Her yıl bir tema etrafında ele alınan Dünya Su Günü’nün bu yılki teması BM tarafından “Su ve Atıksu” olarak belirlendi. Biz de bu temaya uygun bir etkinlik programı oluşturduk. Etkinliğimiz, Türkiye’de ilk defa gösterilecek “Belo Monte/ Selden Sonra” belgeseli ile başlayacak. Belo Monte belgeseli, Amazonlar’daki Xingu Nehri üzerine inşa edilen dünyanın en büyük dördüncü barajını konu alıyor. 11 farklı yerli halkı, yüzlerce yıllık kültürleri, eşi benzeri olmayan bitki ve canlıların yaşam alanlarını yok eden baraja karşı bölgede yaşayanlar yıllardan beri mücadele ediyor ve soruyorlar “Nehirden bu kadar uzakta yaşarken, çocuklarımız balık tutmayı nasıl öğrensinler? Ormandaki Brezilya cevizini, yerli kauçuğu, pelesenk yağını nasıl öğrensinler? Bu kaynaklar olmazsa, bu bölgeye eskisi gibi erişim olmazsa, hepsi yok olup gidecek. Bunların yerini ne tutabilir?”

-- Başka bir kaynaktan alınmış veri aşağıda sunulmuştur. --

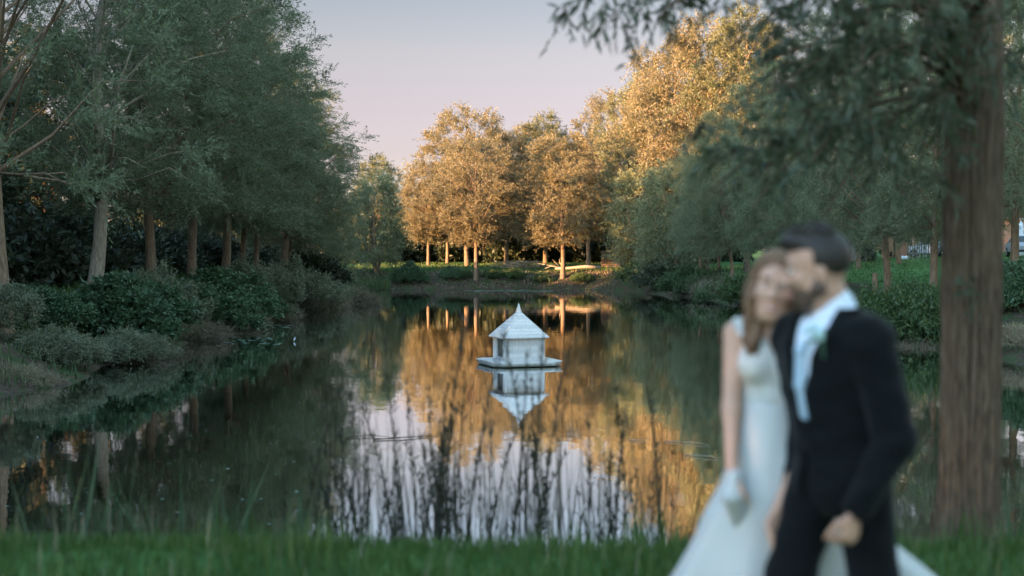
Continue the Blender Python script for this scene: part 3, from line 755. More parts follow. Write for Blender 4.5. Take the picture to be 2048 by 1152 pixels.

Bizlerden çok uzaklarda dile getirilen soruların aynıları Türkiye’nin dört bir yanından da yükseliyor. Enerji, içme suyu temini ya da tarımsal sulama için yapıldığı iddia edilen barajlar, HES’ler, havzalararası su aktarım projelerinin ardı arkası kesilmiyor. Ekonomik ve sosyal açıdan tüm yaşamı suya bağlı olanlar, su krizinden ilk elden etkilenenler oluyor. Örneğin Kandıra’da İstanbul’un su ihtiyacını karşılamak adına yapıldığı ileri sürülen Sungurlu barajı ile tüm geçim kaynaklarını, yaşam alanlarını kaybedecek olanlar “İstanbul için huzurumuzu bozamayız” dediklerinde haksız olduklarını kim söyleyebilir? Büyük ölçekli su temin projelerinin tüm maliyetini artan su faturaları ile ödeyen, musluklardan temiz suya ulaşamayan İstanbullular için su krizinden etkilenmiyor diyebilir miyiz? Su krizi kırsal kesim için de şehirlerde yaşayanlar için de tüm canlılar için de büyüyen bir sorun.
Oysa su krizini çözmek mümkün! Suyun tasarrufu ve verimli kullanımını hedefleyen; kâr değil, insan ve doğa diyen kolektif çözümler üretebiliriz ve bunları hayata geçirebiliriz. Etkinliğimizin ikinci kısmında Sungurlu barajına hayır diyen Kandıra Köylüleri adına Nazif Korkmaz, Su Hakkı Kampanyası adına Dr. Akgün İlhan ve kolaylaştırıcımız Nuran Yüce ile birlikte “Su Hakkı: Daha fazla baraj değil, suyun verimli kullanımı” başlıklı panelde bu çözümleri tartışacağız. Tüm canlıların yaşam kaynağı ve ortak kamusal varlığımız olan suyu nasıl koruyacağımızı, suya adil erişimi nasıl sağlayacağımızı gelin birlikte konuşalım.